What follows is a listing to be transcribed exactly.

◆ **DATA SEGMENT**:
===============
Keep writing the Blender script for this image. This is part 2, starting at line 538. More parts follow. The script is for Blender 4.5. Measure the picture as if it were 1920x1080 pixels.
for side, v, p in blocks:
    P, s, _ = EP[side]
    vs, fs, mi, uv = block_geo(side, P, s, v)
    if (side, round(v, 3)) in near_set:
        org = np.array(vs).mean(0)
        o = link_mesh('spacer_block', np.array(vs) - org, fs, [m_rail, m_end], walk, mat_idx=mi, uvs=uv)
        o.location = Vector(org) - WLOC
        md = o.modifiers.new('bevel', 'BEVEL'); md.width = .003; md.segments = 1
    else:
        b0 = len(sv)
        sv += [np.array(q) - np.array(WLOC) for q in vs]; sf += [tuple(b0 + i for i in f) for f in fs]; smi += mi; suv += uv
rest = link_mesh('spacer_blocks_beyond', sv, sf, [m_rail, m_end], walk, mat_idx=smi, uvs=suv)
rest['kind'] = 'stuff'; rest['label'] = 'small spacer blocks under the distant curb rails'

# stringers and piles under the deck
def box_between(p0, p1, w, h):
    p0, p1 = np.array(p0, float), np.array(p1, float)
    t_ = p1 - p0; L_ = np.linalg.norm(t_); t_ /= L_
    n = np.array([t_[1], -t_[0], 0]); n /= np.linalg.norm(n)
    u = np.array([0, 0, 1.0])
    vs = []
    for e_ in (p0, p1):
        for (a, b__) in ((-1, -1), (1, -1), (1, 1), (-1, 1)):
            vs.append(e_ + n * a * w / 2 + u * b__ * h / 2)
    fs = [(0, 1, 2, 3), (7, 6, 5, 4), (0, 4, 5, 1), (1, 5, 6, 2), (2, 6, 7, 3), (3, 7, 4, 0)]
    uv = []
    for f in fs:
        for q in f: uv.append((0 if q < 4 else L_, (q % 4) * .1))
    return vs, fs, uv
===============
◆ **SOLUTION**:
Keep writing the Blender script for this image. This is part 2, starting at line 538. More parts follow. The script is for Blender 4.5. Measure the picture as if it were 1920x1080 pixels.
for side, v, p in blocks:
    P, s, _ = EP[side]
    vs, fs, mi, uv = block_geo(side, P, s, v)
    if (side, round(v, 3)) in near_set:
        org = np.array(vs).mean(0)
        o = link_mesh('spacer_block', np.array(vs) - org, fs, [m_rail, m_end], walk, mat_idx=mi, uvs=uv)
        o.location = Vector(org) - WLOC
        md = o.modifiers.new('bevel', 'BEVEL'); md.width = .003; md.segments = 1
    else:
        b0 = len(sv)
        sv += [np.array(q) - np.array(WLOC) for q in vs]; sf += [tuple(b0 + i for i in f) for f in fs]; smi += mi; suv += uv
rest = link_mesh('spacer_blocks_beyond', sv, sf, [m_rail, m_end], walk, mat_idx=smi, uvs=suv)
rest['kind'] = 'stuff'; rest['label'] = 'small spacer blocks under the distant curb rails'

# stringers and piles under the deck
def box_between(p0, p1, w, h):
    p0, p1 = np.array(p0, float), np.array(p1, float)
    t_ = p1 - p0; L_ = np.linalg.norm(t_); t_ /= L_
    n = np.array([t_[1], -t_[0], 0]); n /= np.linalg.norm(n)
    u = np.array([0, 0, 1.0])
    vs = []
    for e_ in (p0, p1):
        for (a, b__) in ((-1, -1), (1, -1), (1, 1), (-1, 1)):
            vs.append(e_ + n * a * w / 2 + u * b__ * h / 2)
    fs = [(0, 1, 2, 3), (7, 6, 5, 4), (0, 4, 5, 1), (1, 5, 6, 2), (2, 6, 7, 3), (3, 7, 4, 0)]
    uv = []
    for f in fs:
        for q in f: uv.append((0 if q < 4 else L_, (q % 4) * .1))
    return vs, fs, uv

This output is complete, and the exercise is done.